[Start RECORDS SHOWN]

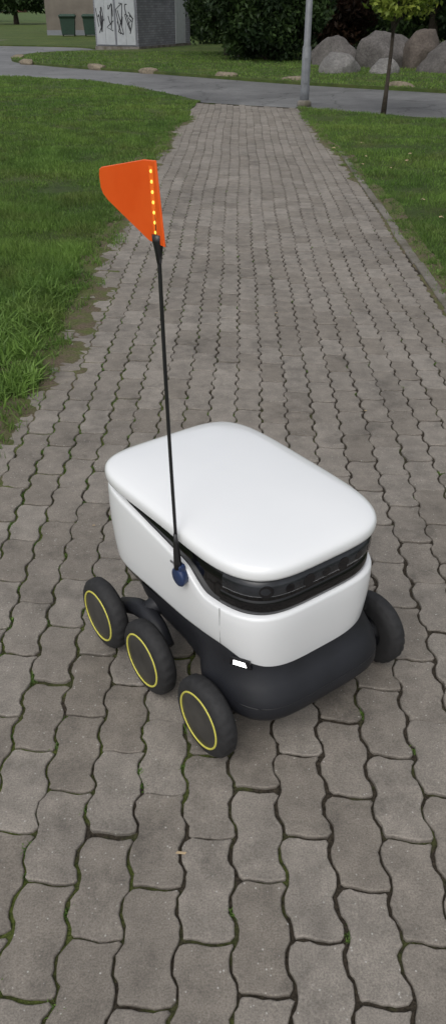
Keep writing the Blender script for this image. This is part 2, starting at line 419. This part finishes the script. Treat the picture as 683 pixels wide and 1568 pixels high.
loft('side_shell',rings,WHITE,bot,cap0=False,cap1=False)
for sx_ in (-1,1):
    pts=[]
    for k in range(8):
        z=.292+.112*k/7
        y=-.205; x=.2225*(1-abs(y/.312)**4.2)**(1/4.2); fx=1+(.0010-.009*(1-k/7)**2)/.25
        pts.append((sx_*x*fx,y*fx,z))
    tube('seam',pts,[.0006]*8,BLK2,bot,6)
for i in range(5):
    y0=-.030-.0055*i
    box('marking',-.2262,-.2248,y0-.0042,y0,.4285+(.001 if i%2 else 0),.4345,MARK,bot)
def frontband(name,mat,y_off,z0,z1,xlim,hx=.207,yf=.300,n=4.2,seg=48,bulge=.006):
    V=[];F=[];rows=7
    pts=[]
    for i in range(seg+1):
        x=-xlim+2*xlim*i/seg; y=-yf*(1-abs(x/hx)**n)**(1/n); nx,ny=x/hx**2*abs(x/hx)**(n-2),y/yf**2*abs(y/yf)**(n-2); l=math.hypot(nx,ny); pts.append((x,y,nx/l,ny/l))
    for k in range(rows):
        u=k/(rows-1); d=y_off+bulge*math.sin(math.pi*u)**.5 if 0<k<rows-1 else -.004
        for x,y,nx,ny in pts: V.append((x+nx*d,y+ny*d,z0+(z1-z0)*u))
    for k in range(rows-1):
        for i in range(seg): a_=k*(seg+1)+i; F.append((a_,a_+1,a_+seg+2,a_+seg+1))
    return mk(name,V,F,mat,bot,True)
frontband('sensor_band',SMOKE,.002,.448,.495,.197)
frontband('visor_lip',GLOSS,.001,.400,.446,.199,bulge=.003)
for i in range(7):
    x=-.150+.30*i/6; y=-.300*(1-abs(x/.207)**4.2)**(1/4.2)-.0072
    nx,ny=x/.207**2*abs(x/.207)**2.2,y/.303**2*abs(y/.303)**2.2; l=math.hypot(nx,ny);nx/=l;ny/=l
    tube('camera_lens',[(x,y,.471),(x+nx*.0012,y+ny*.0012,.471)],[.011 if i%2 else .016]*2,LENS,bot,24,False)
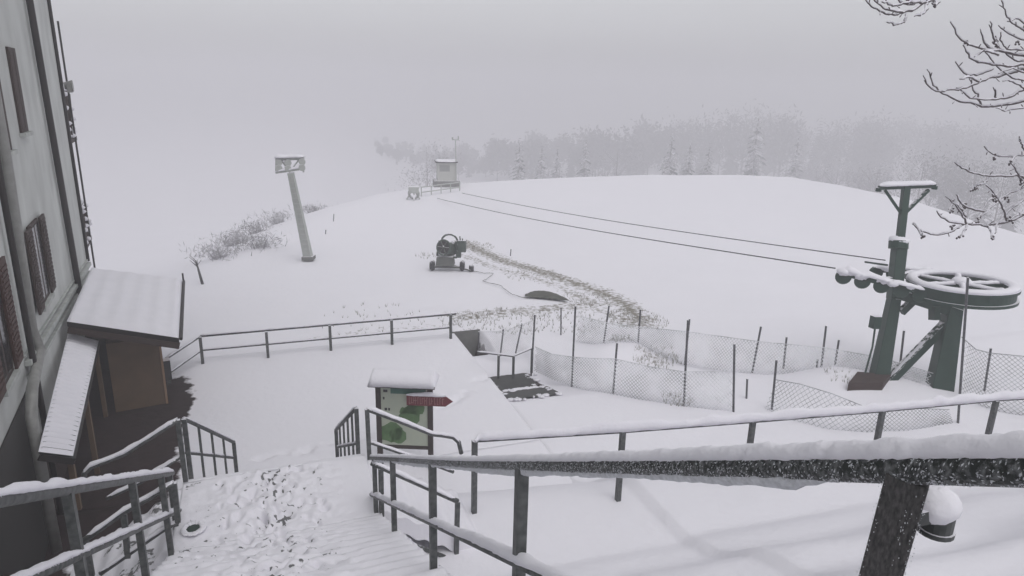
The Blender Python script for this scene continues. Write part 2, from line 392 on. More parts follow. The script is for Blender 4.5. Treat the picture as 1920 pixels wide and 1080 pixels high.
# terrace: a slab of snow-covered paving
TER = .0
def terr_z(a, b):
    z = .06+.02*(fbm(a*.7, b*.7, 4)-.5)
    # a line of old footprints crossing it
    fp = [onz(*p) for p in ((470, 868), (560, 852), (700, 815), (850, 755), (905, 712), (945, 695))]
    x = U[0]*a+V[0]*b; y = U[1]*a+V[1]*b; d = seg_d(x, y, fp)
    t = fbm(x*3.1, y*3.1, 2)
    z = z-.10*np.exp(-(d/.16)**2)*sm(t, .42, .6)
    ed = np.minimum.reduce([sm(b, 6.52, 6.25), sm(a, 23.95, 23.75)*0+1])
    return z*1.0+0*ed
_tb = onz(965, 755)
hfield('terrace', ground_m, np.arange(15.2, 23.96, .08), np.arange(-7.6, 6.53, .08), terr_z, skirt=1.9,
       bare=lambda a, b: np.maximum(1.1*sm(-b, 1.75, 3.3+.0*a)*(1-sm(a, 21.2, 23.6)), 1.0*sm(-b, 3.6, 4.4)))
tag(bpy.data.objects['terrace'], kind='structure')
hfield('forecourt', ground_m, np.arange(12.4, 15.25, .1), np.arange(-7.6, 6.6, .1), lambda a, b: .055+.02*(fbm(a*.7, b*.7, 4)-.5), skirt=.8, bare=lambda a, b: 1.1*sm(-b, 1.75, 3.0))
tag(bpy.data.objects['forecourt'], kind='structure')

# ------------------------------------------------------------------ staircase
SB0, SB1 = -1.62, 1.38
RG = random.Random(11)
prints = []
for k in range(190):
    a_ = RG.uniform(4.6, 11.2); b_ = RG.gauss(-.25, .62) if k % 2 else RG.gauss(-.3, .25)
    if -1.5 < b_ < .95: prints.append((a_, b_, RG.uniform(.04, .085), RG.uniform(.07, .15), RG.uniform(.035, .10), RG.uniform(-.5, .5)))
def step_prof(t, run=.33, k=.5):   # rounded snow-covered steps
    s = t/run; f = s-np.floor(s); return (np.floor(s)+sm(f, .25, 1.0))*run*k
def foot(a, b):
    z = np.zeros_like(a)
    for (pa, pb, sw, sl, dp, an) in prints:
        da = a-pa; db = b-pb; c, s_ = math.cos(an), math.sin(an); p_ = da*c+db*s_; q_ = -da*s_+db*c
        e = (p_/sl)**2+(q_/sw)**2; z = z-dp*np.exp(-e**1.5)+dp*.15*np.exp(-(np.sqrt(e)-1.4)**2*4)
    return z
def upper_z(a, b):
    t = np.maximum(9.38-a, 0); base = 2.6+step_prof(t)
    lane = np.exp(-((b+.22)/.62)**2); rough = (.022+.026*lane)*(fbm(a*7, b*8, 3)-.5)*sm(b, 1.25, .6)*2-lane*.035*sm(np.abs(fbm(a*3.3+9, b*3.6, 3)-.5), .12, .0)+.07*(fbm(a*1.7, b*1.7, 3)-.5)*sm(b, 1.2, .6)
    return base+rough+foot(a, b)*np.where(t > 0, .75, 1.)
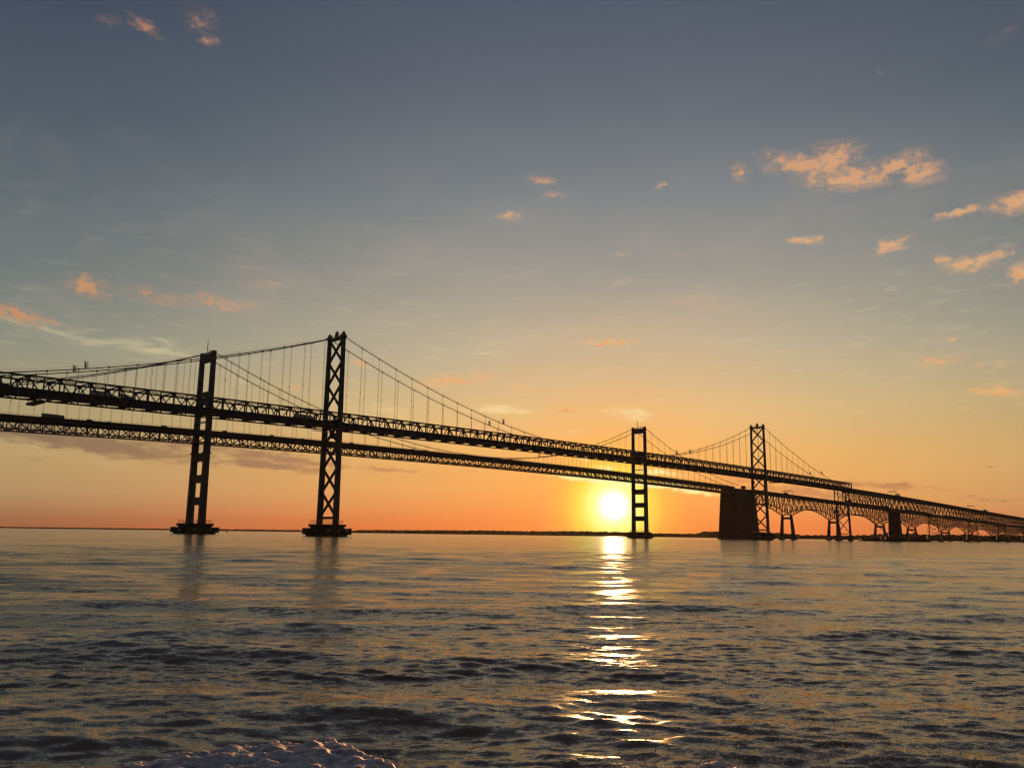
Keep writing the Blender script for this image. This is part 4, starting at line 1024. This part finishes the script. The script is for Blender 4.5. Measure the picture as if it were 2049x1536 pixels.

[End RECORDS SHOWN]

> YOUR GOAL:
From the records, copy every line that has the string "Keep" in it.

> WRITTEN RESPONSE:
Keep writing the Blender script for this image. This is part 2, starting at line 419. This part finishes the script. Treat the picture as 683 pixels wide and 1568 pixels high.
Keep writing the Blender script for this image. This is part 4, starting at line 1024. This part finishes the script. The script is for Blender 4.5. Measure the picture as if it were 2049x1536 pixels.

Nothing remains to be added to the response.